Side Effects May Include...

Software development is complex. A lot of communication is needed to coordinate with users and between teams to synchronize efforts. On large teams developing distributed systems, effective communication is exponentially harder. In addition to the users and development teams, you also need to deal with system admins, DBAs, network, and change control specialists.

In many environments, this later group of people (the system admins, DBAs, etc.) do not get involved with the project until late stages. The development team might have free reign over development databases for instance, but when the code migrates to a certification environment things are suddenly very different. Teams move from surroundings where they have total control of machine settings, databases, and resources to an environment where they have none.

Often, during the migration to a test or production environment things are often "forgotten". Things that often don't make it into an application's change control system.... database schema updates, new environment settings, property file changes. If these changes are not documented for migration to production, it's a disaster resulting in an embarrassing mad scramble to remember and apply these changes on deployment day. No one feels good after backing out a bad production roll out of a system.

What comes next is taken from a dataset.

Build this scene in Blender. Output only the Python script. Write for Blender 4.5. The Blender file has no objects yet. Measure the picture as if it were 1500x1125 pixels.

The knee jerk reaction when something like this goes wrong is to add more process - more forms, more user sign offs, an increase in role based access to systems. This seldom however fixes the problem - it just adds more overhead to getting the problem fixed once these problems rear their ugly heads again.

What's really needed is a better process through automation, not more process. Automate testing of the system. Create batch files to apply schema updates, change environment variables, deploy the application, and test in a single step. Use this script in your test environment and run the same script when you migrate to production.

All the time we try to sell the business on automating their processes through the programs we write. It always baffles me that, as software developers, we seldom take our own advice.